__INSTRUCTIONS TO FOLLOW__. Pictures stay out. Extract the lines below from the first one through the line with "CX, CY = 486.5, 649.0", both included.

Scenes as source code
[start]

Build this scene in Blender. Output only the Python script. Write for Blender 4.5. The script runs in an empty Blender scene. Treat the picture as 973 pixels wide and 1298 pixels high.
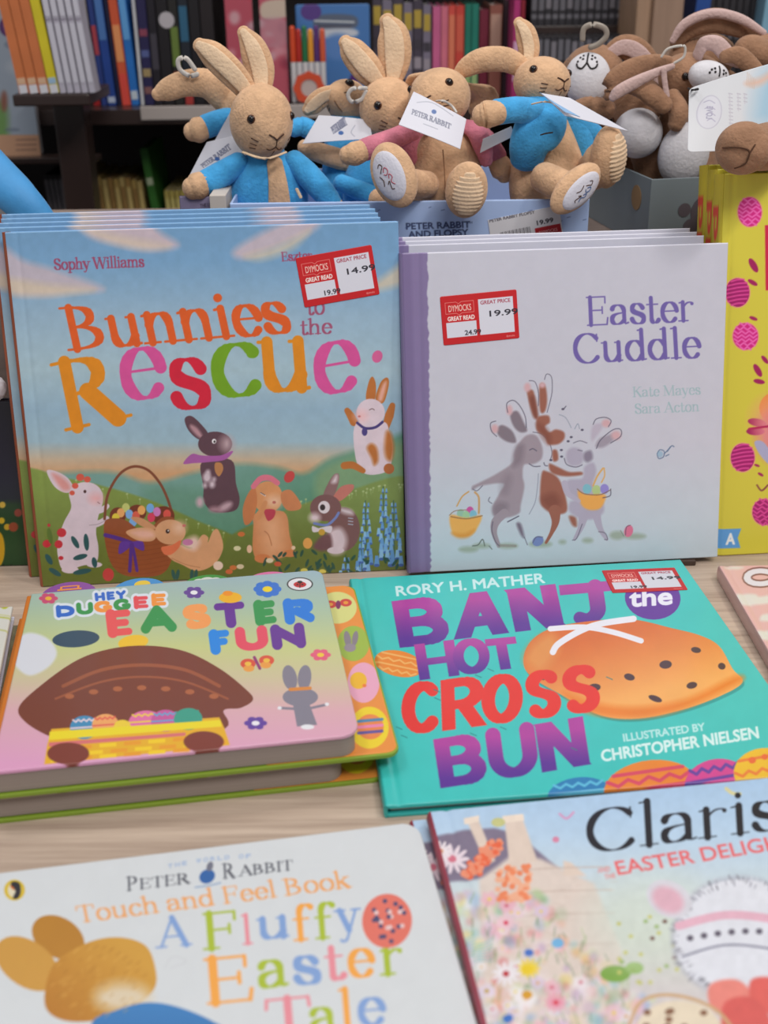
import bpy, bmesh, math, random
import numpy as np
from mathutils import Vector, Matrix

C = bpy.context.scene.collection
SC = bpy.context.scene
TZ = 0.80            # height of the table top
CH = 0.446           # camera height above the table top
FPX, PITCH, ROLL = 1500.0, 0.44272211, -0.01312489
CX, CY = 486.5, 649.0

# ------------------------------------------------------------------ camera
_fw = Vector((0, math.cos(PITCH), -math.sin(PITCH)))
_up = Vector((0, math.sin(PITCH), math.cos(PITCH)))
_rt = Vector((1, 0, 0))
AR = _rt * math.cos(ROLL) + _up * math.sin(ROLL)
AU = -_rt * math.sin(ROLL) + _up * math.cos(ROLL)
AF = _fw
EYE = Vector((0, 0, TZ + CH))
cam_d = bpy.data.cameras.new('camera')
cam = bpy.data.objects.new('camera', cam_d)
C.objects.link(cam)
cam.matrix_world = Matrix.Translation(EYE) @ Matrix((AR, AU, -AF)).transposed().to_4x4()
cam_d.sensor_fit = 'VERTICAL'
cam_d.sensor_height = 36.0
cam_d.lens = FPX / 1298.0 * 36.0
cam_d.clip_start = 0.02
cam_d.dof.use_dof = True
cam_d.dof.focus_distance = 0.88
cam_d.dof.aperture_fstop = 7.0
SC.camera = cam

# ------------------------------------------------------------------ world, lamps, exposure
SC.view_settings.view_transform = 'Standard'
SC.view_settings.look = 'None'
SC.view_settings.gamma = 1.0
SC.view_settings.use_curve_mapping = False
SC.view_settings.exposure = 0.0
w = bpy.data.worlds.new('shop_light')
SC.world = w
w.use_nodes = True
w.node_tree.nodes['Background'].inputs[0].default_value = (0.92, 0.95, 1.0, 1)
w.node_tree.nodes['Background'].inputs[1].default_value = 0.26


def area(name, loc, target, size, power, col=(1, 0.97, 0.93)):
    d = bpy.data.lights.new(name, 'AREA')
    d.shape = 'RECTANGLE'
    d.size, d.size_y = size
    d.energy = power
    d.color = col
    o = bpy.data.objects.new(name, d)
    C.objects.link(o)
    o.location = loc
    o.rotation_euler = (Vector(target) - Vector(loc)).to_track_quat('-Z', 'Y').to_euler()
    return o


area('ceiling_panel_light', (0.5, -0.55, 2.75), (0.0, 0.95, 0.9), (1.2, 0.6), 26)
area('ceiling_spot_light', (1.1, 0.35, 2.7), (0.1, 1.0, 0.95), (0.16, 0.16), 10, (1, 0.95, 0.88))
area('aisle_panel_light', (-0.9, 0.9, 2.75), (-0.2, 1.1, 0.9), (1.2, 0.3), 9)
area('shelf_panel_light', (0.2, 1.35, 2.75), (0.1, 2.0, 0.9), (2.0, 0.3), 9)


# ------------------------------------------------------------------ measuring helpers (pixel of the photo -> point in the shop)
def ray(px, py):
    return (AF + AR * ((px - CX) / FPX) - AU * ((py - CY) / FPX))


def at(px, py, Y):
    d = ray(px, py)
    return EYE + d * (Y / d.y)


def atz(px, py, z):
    d = ray(px, py)
    return EYE + d * ((TZ + z - EYE.z) / d.z)


def depth(p):
    return (Vector(p) - EYE).dot(AF)


def proj(p):
    v = Vector(p) - EYE
    z = v.dot(AF)
    return (CX + FPX * v.dot(AR) / z, CY - FPX * v.dot(AU) / z)


def mpp(p):
    """metres per photo pixel at a point"""
    return depth(p) / FPX


def lin(c):
    return tuple(((v / 255.0) / 12.92 if v / 255.0 <= 0.04045 else ((v / 255.0 + 0.055) / 1.055) ** 2.4) for v in c)


# ------------------------------------------------------------------ materials
MATS = {}


def mat(name, col, rough=0.5, bump=0.0, bscale=400.0, var=0.0, vscale=30.0, sheen=0.0, metal=0.0, coat=0.0, trans=0.0, gain=1.0,
        stretch=None, col2=None, spec=0.5):
    if name in MATS:
        return MATS[name]
    m = bpy.data.materials.new(name)
    m.use_nodes = True
    nt = m.node_tree
    b = nt.nodes['Principled BSDF']
    c = tuple(min(1, v * gain) for v in lin(col))
    b.inputs['Base Color'].default_value = (*c, 1)
    b.inputs['Roughness'].default_value = rough
    b.inputs['Metallic'].default_value = metal
    b.inputs['Specular IOR Level'].default_value = spec
    if sheen:
        b.inputs['Sheen Weight'].default_value = sheen
        b.inputs['Sheen Roughness'].default_value = 0.5
        b.inputs['Sheen Tint'].default_value = (*[0.5 + 0.5 * v for v in c], 1)
    if coat:
        b.inputs['Coat Weight'].default_value = coat
        b.inputs['Coat Roughness'].default_value = 0.12
    if trans:
        b.inputs['Transmission Weight'].default_value = trans
    tc = nt.nodes.new('ShaderNodeTexCoord')
    src = tc.outputs['Object']
    if stretch:
        mp = nt.nodes.new('ShaderNodeMapping')
        mp.inputs['Scale'].default_value = stretch
        nt.links.new(src, mp.inputs['Vector'])
        src = mp.outputs['Vector']
    if var:
        n = nt.nodes.new('ShaderNodeTexNoise')
        n.inputs['Scale'].default_value = vscale
        n.inputs['Detail'].default_value = 4
        nt.links.new(src, n.inputs['Vector'])
        mx = nt.nodes.new('ShaderNodeMix')
        mx.data_type = 'RGBA'
        c2 = tuple(min(1, v * gain) for v in lin(col2)) if col2 else tuple(max(0, v * (1 - var)) for v in c)
        mx.inputs[6].default_value = (*tuple(min(1, v * (1 + (0 if col2 else var))) for v in c), 1)
        mx.inputs[7].default_value = (*c2, 1)
        rp = nt.nodes.new('ShaderNodeMapRange')
        rp.inputs[1].default_value = 0.35
        rp.inputs[2].default_value = 0.65
        nt.links.new(n.outputs['Fac'], rp.inputs[0])
        nt.links.new(rp.outputs[0], mx.inputs[0])
        nt.links.new(mx.outputs[2], b.inputs['Base Color'])
    if bump:
        n2 = nt.nodes.new('ShaderNodeTexNoise')
        n2.inputs['Scale'].default_value = bscale
        n2.inputs['Detail'].default_value = 3
        nt.links.new(src, n2.inputs['Vector'])
        bp = nt.nodes.new('ShaderNodeBump')
        bp.inputs['Strength'].default_value = min(1, bump)
        bp.inputs['Distance'].default_value = 0.002
        nt.links.new(n2.outputs['Fac'], bp.inputs['Height'])
        nt.links.new(bp.outputs['Normal'], b.inputs['Normal'])
    MATS[name] = m
    return m


def print_mat(name, rough, coat):
    if name in MATS:
        return MATS[name]
    m = mat(name, (200, 200, 200), rough, coat=coat)
    nt = m.node_tree
    a = nt.nodes.new('ShaderNodeVertexColor')
    a.layer_name = 'Col'
    nt.links.new(a.outputs['Color'], nt.nodes['Principled BSDF'].inputs['Base Color'])
    return m


# ------------------------------------------------------------------ object helpers
def link(name, me, m=None, parent=None, smooth=False):
    o = bpy.data.objects.new(name, me)
    C.objects.link(o)
    if m is not None:
        for mm in (m if isinstance(m, (list, tuple)) else [m]):
            me.materials.append(mm)
    if parent is not None:
        o.parent = parent
    if smooth:
        me.polygons.foreach_set('use_smooth', np.ones(len(me.polygons), bool))
    return o


def tag(o, label, cat, group=None, kind=None):
    if kind:
        o['kind'] = kind
    if label:
        o['label'] = label
    if cat:
        o['category'] = cat
    if group:
        o['group'] = group
    return o


def empty(name, mw, label, cat, group=None):
    o = bpy.data.objects.new(name, None)
    o.empty_display_size = 0.02
    C.objects.link(o)
    o.matrix_world = mw
    return tag(o, label, cat, group)


def dup(root, mw, label, group=None):
    r = root.copy()
    C.objects.link(r)
    r.matrix_world = mw
    r['label'] = label
    if group:
        r['group'] = group
    for ch in list(root.children):
        c = ch.copy()
        C.objects.link(c)
        c.parent = r
        for g in list(ch.children):
            d = g.copy()
            C.objects.link(d)
            d.parent = c
    return r


def bm_mesh(name, bm):
    me = bpy.data.meshes.new(name)
    bm.to_mesh(me)
    bm.free()
    return me


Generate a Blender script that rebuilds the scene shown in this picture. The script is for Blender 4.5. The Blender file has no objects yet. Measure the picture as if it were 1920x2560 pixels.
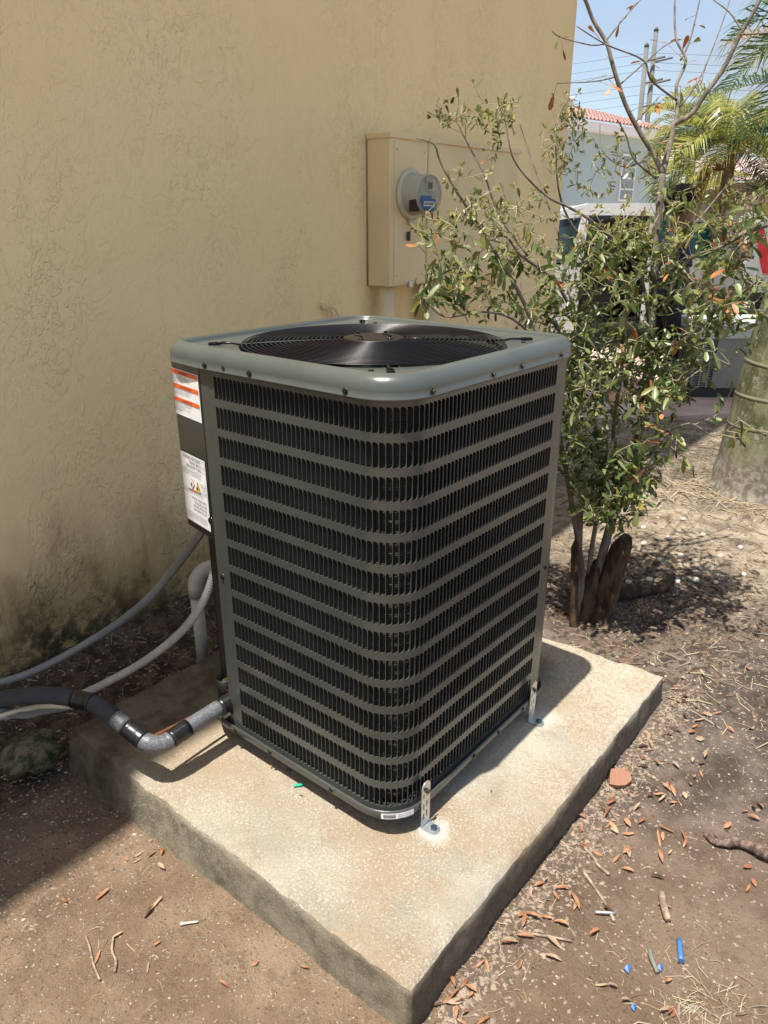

[end]

__OUTPUT FOR THIS EXERCISE__.
Build this scene in Blender. Output only the Python script. Write for Blender 4.5. The script runs in an empty Blender scene. Treat the picture as 973 pixels wide and 1298 pixels high.
import bpy, bmesh, math, random
import numpy as np
from mathutils import Vector, Matrix

C = bpy.context.scene.collection
SC = bpy.context.scene
TZ = 0.80            # height of the table top
CH = 0.446           # camera height above the table top
FPX, PITCH, ROLL = 1500.0, 0.44272211, -0.01312489
CX, CY = 486.5, 649.0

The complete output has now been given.